Similarly, Kerry said he was against gay marriage but never made a strong case against it or explained why civil unions might be an acceptable compromise.

"From my perspective, I said all along: if there is an issue that's going to kill us, it's going to be that," said former Rep. John J. LaFalce, D-Town of Tonawanda. "Marriage is just a word, but it's also a symbol, it carries a meaning, and it's important."

While largely avoiding the abortion and gay marriage issues, Kerry also continued the Democratic Party's long-standing love-in with Hollywood.

He met with Steven Spielberg and appeared at a fund-raiser with actress Whoopie Goldberg, who unhelpfully said that Kerry's running mate, Sen. John Edwards, "looks like he's 18."

That, combined with Kerry's stolid New England personality and vast personal wealth, may have alienated voters who aren't enthused with what they perceive as the elitism of the East and West coasts.

One top Democratic insider said that more moderate candidates, like Sen. Joseph Lieberman of Connecticut or Rep. Richard Gephardt of Missouri, might have appealed more to those voters.

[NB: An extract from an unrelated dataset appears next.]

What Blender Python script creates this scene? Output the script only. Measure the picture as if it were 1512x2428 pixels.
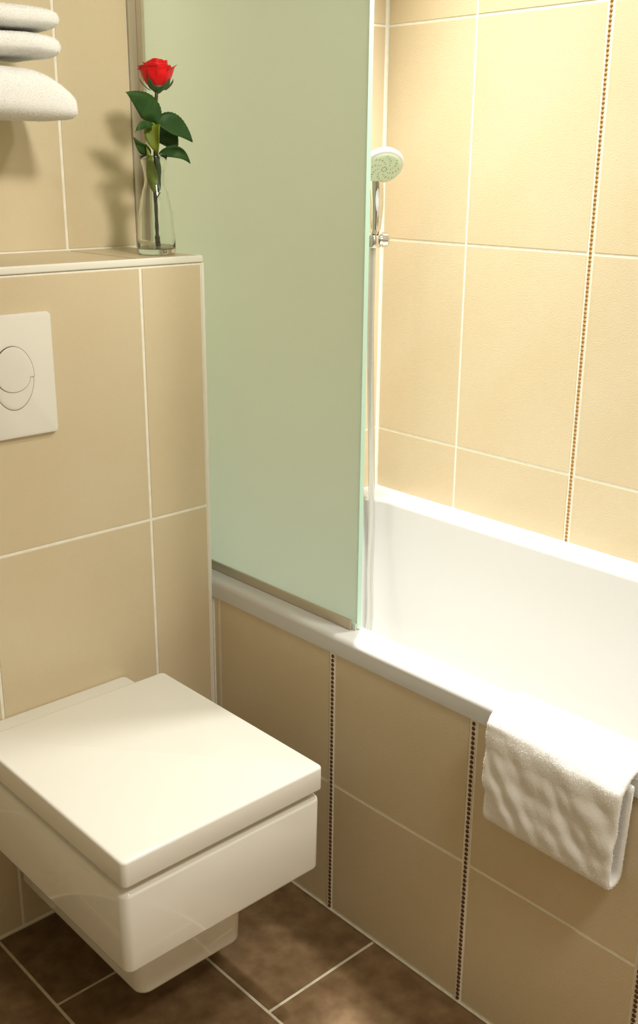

Evangelical Christians turned out in droves to support Bush, thanks to a Republican get-out-the-vote effort. But Kerry's reluctance to speak out on matters of faith also hurt him, said Robert D. McClure, a political scientist at Syracuse University.

"The Democrats need to nominate somebody who carries a Bible in his hand comfortably," McClure said. The last two Democratic presidents, Jimmy Carter and Bill Clinton, did.

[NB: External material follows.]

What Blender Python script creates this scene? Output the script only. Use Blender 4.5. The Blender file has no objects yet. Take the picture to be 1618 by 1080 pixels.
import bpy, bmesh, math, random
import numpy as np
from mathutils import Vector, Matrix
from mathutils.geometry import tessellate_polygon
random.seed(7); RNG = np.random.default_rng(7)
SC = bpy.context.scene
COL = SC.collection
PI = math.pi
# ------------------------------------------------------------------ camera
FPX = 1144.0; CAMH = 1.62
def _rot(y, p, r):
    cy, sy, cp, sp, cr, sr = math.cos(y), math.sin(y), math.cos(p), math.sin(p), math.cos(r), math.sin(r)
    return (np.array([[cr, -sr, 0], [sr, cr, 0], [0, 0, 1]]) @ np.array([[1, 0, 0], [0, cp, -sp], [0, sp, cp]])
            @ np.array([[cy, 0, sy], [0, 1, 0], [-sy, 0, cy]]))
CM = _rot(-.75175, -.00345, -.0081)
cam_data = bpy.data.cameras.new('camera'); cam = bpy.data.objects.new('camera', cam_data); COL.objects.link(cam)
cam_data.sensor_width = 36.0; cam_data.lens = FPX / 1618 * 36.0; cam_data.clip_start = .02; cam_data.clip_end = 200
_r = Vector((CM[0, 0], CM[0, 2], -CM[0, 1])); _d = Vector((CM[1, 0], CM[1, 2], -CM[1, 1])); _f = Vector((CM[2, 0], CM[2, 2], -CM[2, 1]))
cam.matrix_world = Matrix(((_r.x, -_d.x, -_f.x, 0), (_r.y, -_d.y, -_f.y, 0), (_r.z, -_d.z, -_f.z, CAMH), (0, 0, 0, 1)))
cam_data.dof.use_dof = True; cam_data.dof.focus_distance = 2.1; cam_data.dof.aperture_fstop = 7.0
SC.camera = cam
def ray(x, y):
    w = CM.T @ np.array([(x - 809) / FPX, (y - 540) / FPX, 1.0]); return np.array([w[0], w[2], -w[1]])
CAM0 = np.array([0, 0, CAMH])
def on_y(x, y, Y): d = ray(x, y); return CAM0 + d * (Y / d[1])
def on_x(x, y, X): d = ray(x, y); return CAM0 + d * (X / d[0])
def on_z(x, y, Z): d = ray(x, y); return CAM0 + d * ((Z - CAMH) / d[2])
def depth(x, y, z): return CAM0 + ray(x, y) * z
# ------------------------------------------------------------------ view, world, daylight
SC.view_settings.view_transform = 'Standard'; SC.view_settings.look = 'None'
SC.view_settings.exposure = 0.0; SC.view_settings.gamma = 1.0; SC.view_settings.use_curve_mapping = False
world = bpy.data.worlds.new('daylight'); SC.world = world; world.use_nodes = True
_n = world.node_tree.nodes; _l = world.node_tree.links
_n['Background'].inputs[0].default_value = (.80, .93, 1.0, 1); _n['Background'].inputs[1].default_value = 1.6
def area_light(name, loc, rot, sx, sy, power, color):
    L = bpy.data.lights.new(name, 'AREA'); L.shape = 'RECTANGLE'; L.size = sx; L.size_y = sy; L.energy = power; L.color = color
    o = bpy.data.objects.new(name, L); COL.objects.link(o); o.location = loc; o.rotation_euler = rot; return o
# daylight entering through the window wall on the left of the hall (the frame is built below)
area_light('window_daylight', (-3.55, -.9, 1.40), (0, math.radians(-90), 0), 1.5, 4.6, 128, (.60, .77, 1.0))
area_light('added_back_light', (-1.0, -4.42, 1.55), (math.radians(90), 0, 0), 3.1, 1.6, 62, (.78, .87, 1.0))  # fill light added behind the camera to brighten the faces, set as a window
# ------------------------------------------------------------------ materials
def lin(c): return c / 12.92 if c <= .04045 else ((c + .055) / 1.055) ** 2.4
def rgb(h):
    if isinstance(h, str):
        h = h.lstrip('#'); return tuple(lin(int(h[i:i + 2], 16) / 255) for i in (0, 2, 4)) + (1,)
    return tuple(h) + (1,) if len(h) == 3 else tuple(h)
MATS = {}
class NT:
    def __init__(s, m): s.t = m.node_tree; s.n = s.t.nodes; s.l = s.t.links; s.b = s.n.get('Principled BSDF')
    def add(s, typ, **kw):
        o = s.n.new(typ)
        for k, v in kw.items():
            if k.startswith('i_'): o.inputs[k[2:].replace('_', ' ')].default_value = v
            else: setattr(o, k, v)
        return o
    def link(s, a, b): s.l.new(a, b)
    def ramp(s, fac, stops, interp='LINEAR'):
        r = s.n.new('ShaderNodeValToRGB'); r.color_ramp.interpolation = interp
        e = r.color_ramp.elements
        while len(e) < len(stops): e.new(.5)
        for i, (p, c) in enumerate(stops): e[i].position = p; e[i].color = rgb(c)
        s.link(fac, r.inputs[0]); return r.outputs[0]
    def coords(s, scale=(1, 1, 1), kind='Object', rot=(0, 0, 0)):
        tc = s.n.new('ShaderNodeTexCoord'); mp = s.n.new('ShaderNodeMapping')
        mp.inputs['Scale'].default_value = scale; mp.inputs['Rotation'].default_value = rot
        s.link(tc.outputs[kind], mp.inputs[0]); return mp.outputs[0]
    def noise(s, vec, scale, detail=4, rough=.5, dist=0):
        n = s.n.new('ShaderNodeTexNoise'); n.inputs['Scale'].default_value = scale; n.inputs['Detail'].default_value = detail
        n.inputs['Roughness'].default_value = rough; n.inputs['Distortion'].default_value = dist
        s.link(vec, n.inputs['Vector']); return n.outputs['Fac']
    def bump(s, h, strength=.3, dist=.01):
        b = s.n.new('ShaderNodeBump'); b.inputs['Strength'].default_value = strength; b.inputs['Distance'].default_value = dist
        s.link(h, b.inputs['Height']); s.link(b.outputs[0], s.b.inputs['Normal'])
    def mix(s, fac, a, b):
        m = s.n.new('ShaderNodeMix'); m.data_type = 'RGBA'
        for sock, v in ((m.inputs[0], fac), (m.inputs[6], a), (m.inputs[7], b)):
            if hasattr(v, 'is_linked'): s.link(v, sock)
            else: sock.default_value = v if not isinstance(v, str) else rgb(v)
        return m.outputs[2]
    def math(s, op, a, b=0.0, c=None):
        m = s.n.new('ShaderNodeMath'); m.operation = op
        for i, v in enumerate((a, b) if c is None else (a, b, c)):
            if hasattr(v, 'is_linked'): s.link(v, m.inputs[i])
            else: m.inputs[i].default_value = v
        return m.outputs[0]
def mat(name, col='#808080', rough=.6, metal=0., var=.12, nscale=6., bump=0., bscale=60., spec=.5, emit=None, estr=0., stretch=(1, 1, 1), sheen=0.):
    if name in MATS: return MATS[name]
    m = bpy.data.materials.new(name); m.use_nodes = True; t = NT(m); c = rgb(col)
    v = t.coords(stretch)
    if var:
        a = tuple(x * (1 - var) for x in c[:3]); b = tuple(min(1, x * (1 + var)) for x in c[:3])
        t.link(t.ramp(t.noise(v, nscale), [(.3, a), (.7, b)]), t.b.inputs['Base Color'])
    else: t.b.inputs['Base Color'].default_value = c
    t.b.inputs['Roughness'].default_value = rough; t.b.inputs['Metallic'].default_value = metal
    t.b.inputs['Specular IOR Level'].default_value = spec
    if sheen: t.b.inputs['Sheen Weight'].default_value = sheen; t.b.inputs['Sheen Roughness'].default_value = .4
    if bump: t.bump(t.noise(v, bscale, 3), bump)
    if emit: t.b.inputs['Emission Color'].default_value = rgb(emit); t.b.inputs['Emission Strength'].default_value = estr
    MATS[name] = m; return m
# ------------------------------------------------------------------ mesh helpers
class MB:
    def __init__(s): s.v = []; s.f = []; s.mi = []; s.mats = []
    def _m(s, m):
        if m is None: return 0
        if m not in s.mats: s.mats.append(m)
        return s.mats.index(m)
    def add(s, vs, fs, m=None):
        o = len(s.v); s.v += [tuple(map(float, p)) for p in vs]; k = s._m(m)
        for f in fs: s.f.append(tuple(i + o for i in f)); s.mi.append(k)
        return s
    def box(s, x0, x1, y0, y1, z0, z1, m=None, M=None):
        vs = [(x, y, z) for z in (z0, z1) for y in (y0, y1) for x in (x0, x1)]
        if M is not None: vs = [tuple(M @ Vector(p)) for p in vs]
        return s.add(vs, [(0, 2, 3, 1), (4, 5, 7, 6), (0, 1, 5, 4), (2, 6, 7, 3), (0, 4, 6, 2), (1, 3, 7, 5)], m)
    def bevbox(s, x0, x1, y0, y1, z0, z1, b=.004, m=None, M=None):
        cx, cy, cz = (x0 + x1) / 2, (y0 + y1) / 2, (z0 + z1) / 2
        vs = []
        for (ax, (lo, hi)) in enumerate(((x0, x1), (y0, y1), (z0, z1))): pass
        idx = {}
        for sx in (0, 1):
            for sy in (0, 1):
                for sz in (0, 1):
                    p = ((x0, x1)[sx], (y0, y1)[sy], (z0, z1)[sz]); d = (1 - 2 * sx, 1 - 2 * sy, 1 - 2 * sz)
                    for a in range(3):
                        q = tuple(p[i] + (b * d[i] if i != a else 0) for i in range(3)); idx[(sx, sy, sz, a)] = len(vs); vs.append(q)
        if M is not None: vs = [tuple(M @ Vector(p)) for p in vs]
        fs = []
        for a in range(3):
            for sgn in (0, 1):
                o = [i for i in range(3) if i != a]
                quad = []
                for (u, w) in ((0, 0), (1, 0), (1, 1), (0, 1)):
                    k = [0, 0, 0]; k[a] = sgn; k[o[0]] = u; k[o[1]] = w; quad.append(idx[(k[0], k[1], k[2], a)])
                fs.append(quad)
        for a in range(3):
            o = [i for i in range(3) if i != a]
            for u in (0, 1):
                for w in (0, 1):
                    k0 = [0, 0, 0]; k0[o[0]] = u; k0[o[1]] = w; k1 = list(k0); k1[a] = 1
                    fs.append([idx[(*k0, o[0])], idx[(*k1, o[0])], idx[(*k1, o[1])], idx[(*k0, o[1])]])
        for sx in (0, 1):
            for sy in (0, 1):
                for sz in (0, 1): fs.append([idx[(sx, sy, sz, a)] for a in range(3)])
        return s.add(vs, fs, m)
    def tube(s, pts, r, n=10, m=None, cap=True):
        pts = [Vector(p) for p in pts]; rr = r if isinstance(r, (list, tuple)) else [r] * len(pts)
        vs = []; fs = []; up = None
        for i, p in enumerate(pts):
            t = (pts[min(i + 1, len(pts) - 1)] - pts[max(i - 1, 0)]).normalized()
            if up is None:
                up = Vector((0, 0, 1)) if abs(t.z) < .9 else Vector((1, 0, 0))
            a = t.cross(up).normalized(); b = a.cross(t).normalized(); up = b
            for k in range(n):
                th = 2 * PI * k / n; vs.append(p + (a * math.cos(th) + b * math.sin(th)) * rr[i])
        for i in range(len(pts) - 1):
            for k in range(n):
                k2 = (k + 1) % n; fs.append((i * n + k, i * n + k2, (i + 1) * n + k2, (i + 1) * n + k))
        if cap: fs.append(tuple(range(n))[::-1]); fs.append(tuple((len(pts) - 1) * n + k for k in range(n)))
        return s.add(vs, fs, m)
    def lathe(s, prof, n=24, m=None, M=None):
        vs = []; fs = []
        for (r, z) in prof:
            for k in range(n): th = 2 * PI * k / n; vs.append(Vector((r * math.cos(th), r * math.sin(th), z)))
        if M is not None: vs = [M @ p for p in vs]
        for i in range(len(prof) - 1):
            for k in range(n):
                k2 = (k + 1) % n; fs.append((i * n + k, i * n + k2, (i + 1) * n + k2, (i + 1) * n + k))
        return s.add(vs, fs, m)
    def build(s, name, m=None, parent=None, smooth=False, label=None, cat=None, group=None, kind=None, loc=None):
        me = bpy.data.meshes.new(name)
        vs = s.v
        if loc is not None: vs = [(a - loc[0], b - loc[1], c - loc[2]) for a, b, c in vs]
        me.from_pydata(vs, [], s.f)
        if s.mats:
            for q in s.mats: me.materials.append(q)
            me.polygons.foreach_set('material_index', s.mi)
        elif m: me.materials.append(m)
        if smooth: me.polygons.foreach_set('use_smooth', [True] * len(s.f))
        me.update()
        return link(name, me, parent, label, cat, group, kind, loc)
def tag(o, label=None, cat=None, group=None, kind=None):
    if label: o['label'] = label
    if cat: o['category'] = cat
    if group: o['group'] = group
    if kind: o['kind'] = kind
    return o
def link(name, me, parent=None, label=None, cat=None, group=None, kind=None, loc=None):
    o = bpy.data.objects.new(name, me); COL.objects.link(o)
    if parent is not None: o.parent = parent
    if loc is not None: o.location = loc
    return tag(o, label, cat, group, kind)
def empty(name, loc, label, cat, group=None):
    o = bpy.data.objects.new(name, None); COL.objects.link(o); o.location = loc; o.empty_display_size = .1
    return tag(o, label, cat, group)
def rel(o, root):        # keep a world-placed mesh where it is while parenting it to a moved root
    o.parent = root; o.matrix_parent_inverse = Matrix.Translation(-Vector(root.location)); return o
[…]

With such images in mind, many Democrats see the seeds of their party's comeback in the ashes of Tuesday's election results.

Democrats need to stick to their principles of economic and social justice and convince voters that they, too, are moral issues, LaFalce said.

"I think the Democratic Party has to be much more aggressive. In terms of strategy, the Republicans beat us every time," said Brian Higgins, the Buffalo Democrat who appears to have won the congressional seat being vacated by Rep. Jack F. Quinn, R-Hamburg.

Democrats noted that Bush still faces mammoth problems in Iraq, which could benefit their party in the long run.

And Bush could also create big trouble for himself with his promised effort to partially privatize Social Security. Republican leaders on Capitol Hill aren't overly enthused with that idea, fearing a political backlash, said David C. John, a Social Security expert at the conservative Heritage Foundation.

Looking out at that political landscape, the Democratic minority leader in the House, Nancy Pelosi, isn't pessimistic.

"Quite frankly, I think the table is set for us in the next election," Pelosi, D-Calif., told Associated Press last week. "We have lost just about everything that we can lose."